<154> Vous serez servi à souhait; dès que les verres et les bouteilles seront faits, j'enverrai le tout à la Grapendorf, qui aura soin de vous le faire tenir bien conditionné.

Me voilà, mon cher Camas, rendu à moi-même, et tranquille habitant de Remusberg;a il ne me manque que votre présence pour rendre ce séjour parfaitement conforme à mes souhaits. Le Roi a été mardi à la Horst. Je lui ai envoyé un détachement de poulardes et de pigeons qui est arrivé si à propos, que sans eux on aurait fait fort mauvaise chère. Ce sont les occasions qui font les grands hommes, et le manque de choses qui fait trouver le médiocre excellent. On a été satisfait de mes attentions, ce qu'on m'a fait signifier par un compliment. Depuis que je suis de retour chez moi, le temps a été si furieusement mauvais, qu'il n'y a pas eu moyen de sortir; c'était un hiver ou un automne pour le moins prématuré. Mais quelle distraction m'entraîne à vous parler du temps, quand j'ai bien mieux à vous dire? Souffrez, mon cher, que je vous réitère les assurances de mon amitié et de mon estime.
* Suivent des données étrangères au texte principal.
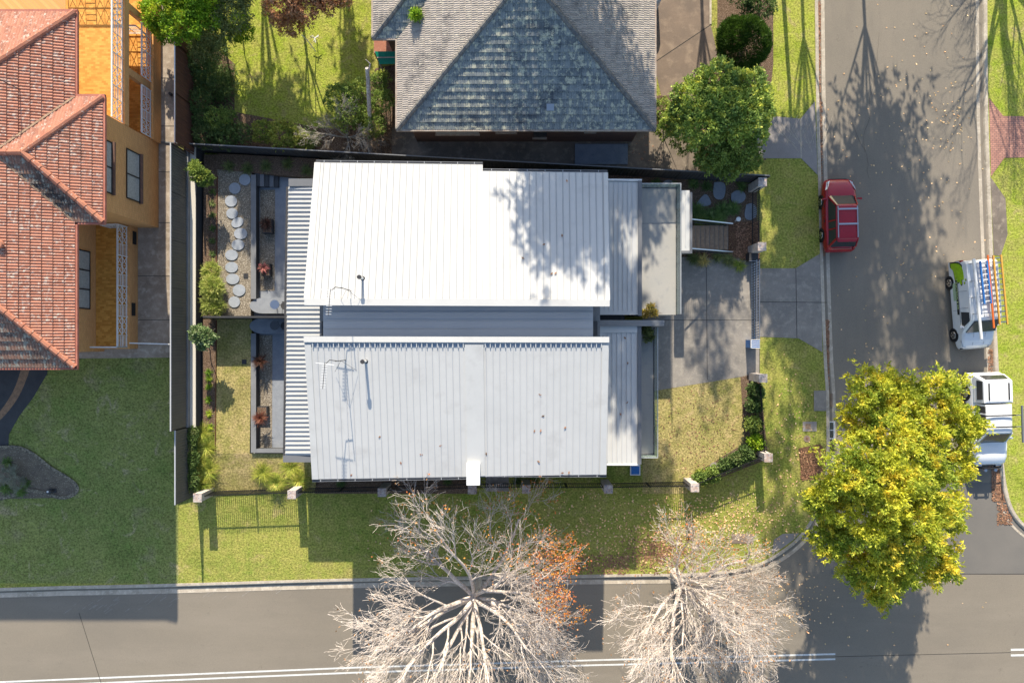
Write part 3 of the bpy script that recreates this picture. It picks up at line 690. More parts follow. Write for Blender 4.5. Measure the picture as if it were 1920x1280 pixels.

Elle est si vieille, que je crains que vous ne vous en lassiez; pour moi, de mon côté, je serai toujours constamment,



Mon cher Camas,

Votre très-fidèlement affectionné ami,
Federic.

Bien mes compliments à madame.


a Voyez la lettre à Voltaire, du 7 avril 1737, où Frédéric explique l'origine du nom de Remusberg (Mont Remus), par lequel il désigne, dès 1736, sa terre de Rheinsberg, près de Ruppin, p. e. dans ses lettres à Suhm, du 26 août, à Duhan, du 2 octobre, et à Voltaire, du 7 novembre.
      Frédéric pensait probablement déjà en 1733 à acheter la terre de Rheinsberg, comme on peut le supposer d'après sa lettre à Grumbkow, du 1er mai de la même année. Il en fit l'acquisition le 16 mars 1734; mais il ne s'y établit qu'au printemps de 1736, après avoir fait embellir le château et les jardins.